- **TASK INSTRUCTIONS**
Every line of the material is to be repeated exactly as it stands.

::: DATA SEGMENT

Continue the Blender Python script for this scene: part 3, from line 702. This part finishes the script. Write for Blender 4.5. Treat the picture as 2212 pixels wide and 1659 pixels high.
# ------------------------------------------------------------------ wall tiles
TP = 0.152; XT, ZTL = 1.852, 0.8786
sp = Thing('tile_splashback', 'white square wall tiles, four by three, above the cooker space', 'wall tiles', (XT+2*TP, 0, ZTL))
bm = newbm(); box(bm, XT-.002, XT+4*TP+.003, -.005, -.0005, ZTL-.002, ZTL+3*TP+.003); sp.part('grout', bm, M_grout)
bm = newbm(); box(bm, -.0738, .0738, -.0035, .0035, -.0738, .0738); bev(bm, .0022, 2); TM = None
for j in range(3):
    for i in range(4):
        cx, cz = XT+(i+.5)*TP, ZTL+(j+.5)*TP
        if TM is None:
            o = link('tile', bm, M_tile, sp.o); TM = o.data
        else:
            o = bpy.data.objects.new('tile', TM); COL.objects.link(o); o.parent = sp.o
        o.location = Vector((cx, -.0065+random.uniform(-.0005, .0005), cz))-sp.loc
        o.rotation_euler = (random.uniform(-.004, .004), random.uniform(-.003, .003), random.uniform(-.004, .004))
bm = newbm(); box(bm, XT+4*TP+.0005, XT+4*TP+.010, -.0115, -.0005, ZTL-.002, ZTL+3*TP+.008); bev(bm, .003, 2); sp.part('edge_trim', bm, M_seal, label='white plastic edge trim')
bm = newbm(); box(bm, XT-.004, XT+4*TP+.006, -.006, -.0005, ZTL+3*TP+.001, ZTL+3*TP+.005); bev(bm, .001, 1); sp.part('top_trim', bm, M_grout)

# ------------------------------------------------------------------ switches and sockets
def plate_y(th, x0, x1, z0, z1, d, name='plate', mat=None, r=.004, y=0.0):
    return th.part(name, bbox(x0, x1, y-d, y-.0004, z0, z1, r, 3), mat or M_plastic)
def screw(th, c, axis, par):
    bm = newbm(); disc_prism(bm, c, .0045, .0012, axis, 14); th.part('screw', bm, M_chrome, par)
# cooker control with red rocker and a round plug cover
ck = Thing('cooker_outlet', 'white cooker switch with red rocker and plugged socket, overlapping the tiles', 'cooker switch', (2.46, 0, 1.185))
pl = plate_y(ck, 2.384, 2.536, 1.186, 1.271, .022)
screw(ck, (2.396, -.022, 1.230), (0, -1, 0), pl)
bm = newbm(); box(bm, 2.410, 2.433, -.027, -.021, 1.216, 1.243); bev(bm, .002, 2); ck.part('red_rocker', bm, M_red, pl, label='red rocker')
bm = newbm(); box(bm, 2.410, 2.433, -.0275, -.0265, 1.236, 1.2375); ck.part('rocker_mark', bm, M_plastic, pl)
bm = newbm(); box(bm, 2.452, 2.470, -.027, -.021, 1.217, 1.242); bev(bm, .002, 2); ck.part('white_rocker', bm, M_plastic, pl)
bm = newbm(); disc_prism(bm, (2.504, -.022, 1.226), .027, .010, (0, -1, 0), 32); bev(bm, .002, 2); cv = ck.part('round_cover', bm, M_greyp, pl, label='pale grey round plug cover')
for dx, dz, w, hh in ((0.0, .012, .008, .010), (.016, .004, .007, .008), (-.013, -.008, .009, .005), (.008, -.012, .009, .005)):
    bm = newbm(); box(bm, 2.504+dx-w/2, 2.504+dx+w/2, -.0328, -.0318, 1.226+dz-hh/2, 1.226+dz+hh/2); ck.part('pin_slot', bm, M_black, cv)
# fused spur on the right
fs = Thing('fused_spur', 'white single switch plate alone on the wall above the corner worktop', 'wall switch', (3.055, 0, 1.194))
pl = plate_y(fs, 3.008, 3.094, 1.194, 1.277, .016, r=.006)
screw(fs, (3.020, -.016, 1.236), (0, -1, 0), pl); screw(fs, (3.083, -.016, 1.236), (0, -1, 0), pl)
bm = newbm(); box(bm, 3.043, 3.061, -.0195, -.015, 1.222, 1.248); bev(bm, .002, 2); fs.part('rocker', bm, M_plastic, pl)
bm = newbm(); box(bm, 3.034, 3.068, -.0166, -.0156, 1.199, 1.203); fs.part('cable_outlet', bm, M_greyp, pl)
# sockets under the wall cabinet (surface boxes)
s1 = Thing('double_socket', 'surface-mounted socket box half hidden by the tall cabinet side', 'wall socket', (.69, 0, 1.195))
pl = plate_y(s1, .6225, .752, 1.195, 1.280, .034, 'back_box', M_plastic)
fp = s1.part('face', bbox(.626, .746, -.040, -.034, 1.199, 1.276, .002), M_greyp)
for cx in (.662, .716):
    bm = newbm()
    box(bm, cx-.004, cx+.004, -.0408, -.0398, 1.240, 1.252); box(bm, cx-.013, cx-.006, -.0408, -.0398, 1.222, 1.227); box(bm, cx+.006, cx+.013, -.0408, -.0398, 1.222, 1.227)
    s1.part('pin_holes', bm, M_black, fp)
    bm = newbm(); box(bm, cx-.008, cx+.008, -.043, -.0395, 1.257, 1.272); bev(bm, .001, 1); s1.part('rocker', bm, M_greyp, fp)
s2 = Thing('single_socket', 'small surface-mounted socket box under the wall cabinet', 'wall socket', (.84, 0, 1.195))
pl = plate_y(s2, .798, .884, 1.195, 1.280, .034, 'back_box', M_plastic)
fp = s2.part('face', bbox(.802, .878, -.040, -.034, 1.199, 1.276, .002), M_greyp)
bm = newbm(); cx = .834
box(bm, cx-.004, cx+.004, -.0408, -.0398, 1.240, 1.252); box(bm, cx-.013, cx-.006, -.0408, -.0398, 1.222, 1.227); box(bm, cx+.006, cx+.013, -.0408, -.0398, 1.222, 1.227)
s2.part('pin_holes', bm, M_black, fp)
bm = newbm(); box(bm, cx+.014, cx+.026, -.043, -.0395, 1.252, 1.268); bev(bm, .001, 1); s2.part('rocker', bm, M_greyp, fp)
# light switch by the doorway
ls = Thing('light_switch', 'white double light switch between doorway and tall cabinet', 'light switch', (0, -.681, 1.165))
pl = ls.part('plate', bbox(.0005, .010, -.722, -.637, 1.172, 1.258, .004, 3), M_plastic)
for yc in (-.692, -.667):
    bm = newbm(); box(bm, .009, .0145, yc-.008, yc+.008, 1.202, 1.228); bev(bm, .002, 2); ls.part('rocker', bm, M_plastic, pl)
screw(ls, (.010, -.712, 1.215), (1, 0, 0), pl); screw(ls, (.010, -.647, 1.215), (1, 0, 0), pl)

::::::

- **EXERCISE OUTPUT**
Continue the Blender Python script for this scene: part 3, from line 702. This part finishes the script. Write for Blender 4.5. Treat the picture as 2212 pixels wide and 1659 pixels high.
# ------------------------------------------------------------------ wall tiles
TP = 0.152; XT, ZTL = 1.852, 0.8786
sp = Thing('tile_splashback', 'white square wall tiles, four by three, above the cooker space', 'wall tiles', (XT+2*TP, 0, ZTL))
bm = newbm(); box(bm, XT-.002, XT+4*TP+.003, -.005, -.0005, ZTL-.002, ZTL+3*TP+.003); sp.part('grout', bm, M_grout)
bm = newbm(); box(bm, -.0738, .0738, -.0035, .0035, -.0738, .0738); bev(bm, .0022, 2); TM = None
for j in range(3):
    for i in range(4):
        cx, cz = XT+(i+.5)*TP, ZTL+(j+.5)*TP
        if TM is None:
            o = link('tile', bm, M_tile, sp.o); TM = o.data
        else:
            o = bpy.data.objects.new('tile', TM); COL.objects.link(o); o.parent = sp.o
        o.location = Vector((cx, -.0065+random.uniform(-.0005, .0005), cz))-sp.loc
        o.rotation_euler = (random.uniform(-.004, .004), random.uniform(-.003, .003), random.uniform(-.004, .004))
bm = newbm(); box(bm, XT+4*TP+.0005, XT+4*TP+.010, -.0115, -.0005, ZTL-.002, ZTL+3*TP+.008); bev(bm, .003, 2); sp.part('edge_trim', bm, M_seal, label='white plastic edge trim')
bm = newbm(); box(bm, XT-.004, XT+4*TP+.006, -.006, -.0005, ZTL+3*TP+.001, ZTL+3*TP+.005); bev(bm, .001, 1); sp.part('top_trim', bm, M_grout)

# ------------------------------------------------------------------ switches and sockets
def plate_y(th, x0, x1, z0, z1, d, name='plate', mat=None, r=.004, y=0.0):
    return th.part(name, bbox(x0, x1, y-d, y-.0004, z0, z1, r, 3), mat or M_plastic)
def screw(th, c, axis, par):
    bm = newbm(); disc_prism(bm, c, .0045, .0012, axis, 14); th.part('screw', bm, M_chrome, par)
# cooker control with red rocker and a round plug cover
ck = Thing('cooker_outlet', 'white cooker switch with red rocker and plugged socket, overlapping the tiles', 'cooker switch', (2.46, 0, 1.185))
pl = plate_y(ck, 2.384, 2.536, 1.186, 1.271, .022)
screw(ck, (2.396, -.022, 1.230), (0, -1, 0), pl)
bm = newbm(); box(bm, 2.410, 2.433, -.027, -.021, 1.216, 1.243); bev(bm, .002, 2); ck.part('red_rocker', bm, M_red, pl, label='red rocker')
bm = newbm(); box(bm, 2.410, 2.433, -.0275, -.0265, 1.236, 1.2375); ck.part('rocker_mark', bm, M_plastic, pl)
bm = newbm(); box(bm, 2.452, 2.470, -.027, -.021, 1.217, 1.242); bev(bm, .002, 2); ck.part('white_rocker', bm, M_plastic, pl)
bm = newbm(); disc_prism(bm, (2.504, -.022, 1.226), .027, .010, (0, -1, 0), 32); bev(bm, .002, 2); cv = ck.part('round_cover', bm, M_greyp, pl, label='pale grey round plug cover')
for dx, dz, w, hh in ((0.0, .012, .008, .010), (.016, .004, .007, .008), (-.013, -.008, .009, .005), (.008, -.012, .009, .005)):
    bm = newbm(); box(bm, 2.504+dx-w/2, 2.504+dx+w/2, -.0328, -.0318, 1.226+dz-hh/2, 1.226+dz+hh/2); ck.part('pin_slot', bm, M_black, cv)
# fused spur on the right
fs = Thing('fused_spur', 'white single switch plate alone on the wall above the corner worktop', 'wall switch', (3.055, 0, 1.194))
pl = plate_y(fs, 3.008, 3.094, 1.194, 1.277, .016, r=.006)
screw(fs, (3.020, -.016, 1.236), (0, -1, 0), pl); screw(fs, (3.083, -.016, 1.236), (0, -1, 0), pl)
bm = newbm(); box(bm, 3.043, 3.061, -.0195, -.015, 1.222, 1.248); bev(bm, .002, 2); fs.part('rocker', bm, M_plastic, pl)
bm = newbm(); box(bm, 3.034, 3.068, -.0166, -.0156, 1.199, 1.203); fs.part('cable_outlet', bm, M_greyp, pl)
# sockets under the wall cabinet (surface boxes)
s1 = Thing('double_socket', 'surface-mounted socket box half hidden by the tall cabinet side', 'wall socket', (.69, 0, 1.195))
pl = plate_y(s1, .6225, .752, 1.195, 1.280, .034, 'back_box', M_plastic)
fp = s1.part('face', bbox(.626, .746, -.040, -.034, 1.199, 1.276, .002), M_greyp)
for cx in (.662, .716):
    bm = newbm()
    box(bm, cx-.004, cx+.004, -.0408, -.0398, 1.240, 1.252); box(bm, cx-.013, cx-.006, -.0408, -.0398, 1.222, 1.227); box(bm, cx+.006, cx+.013, -.0408, -.0398, 1.222, 1.227)
    s1.part('pin_holes', bm, M_black, fp)
    bm = newbm(); box(bm, cx-.008, cx+.008, -.043, -.0395, 1.257, 1.272); bev(bm, .001, 1); s1.part('rocker', bm, M_greyp, fp)
s2 = Thing('single_socket', 'small surface-mounted socket box under the wall cabinet', 'wall socket', (.84, 0, 1.195))
pl = plate_y(s2, .798, .884, 1.195, 1.280, .034, 'back_box', M_plastic)
fp = s2.part('face', bbox(.802, .878, -.040, -.034, 1.199, 1.276, .002), M_greyp)
bm = newbm(); cx = .834
box(bm, cx-.004, cx+.004, -.0408, -.0398, 1.240, 1.252); box(bm, cx-.013, cx-.006, -.0408, -.0398, 1.222, 1.227); box(bm, cx+.006, cx+.013, -.0408, -.0398, 1.222, 1.227)
s2.part('pin_holes', bm, M_black, fp)
bm = newbm(); box(bm, cx+.014, cx+.026, -.043, -.0395, 1.252, 1.268); bev(bm, .001, 1); s2.part('rocker', bm, M_greyp, fp)
# light switch by the doorway
ls = Thing('light_switch', 'white double light switch between doorway and tall cabinet', 'light switch', (0, -.681, 1.165))
pl = ls.part('plate', bbox(.0005, .010, -.722, -.637, 1.172, 1.258, .004, 3), M_plastic)
for yc in (-.692, -.667):
    bm = newbm(); box(bm, .009, .0145, yc-.008, yc+.008, 1.202, 1.228); bev(bm, .002, 2); ls.part('rocker', bm, M_plastic, pl)
screw(ls, (.010, -.712, 1.215), (1, 0, 0), pl); screw(ls, (.010, -.647, 1.215), (1, 0, 0), pl)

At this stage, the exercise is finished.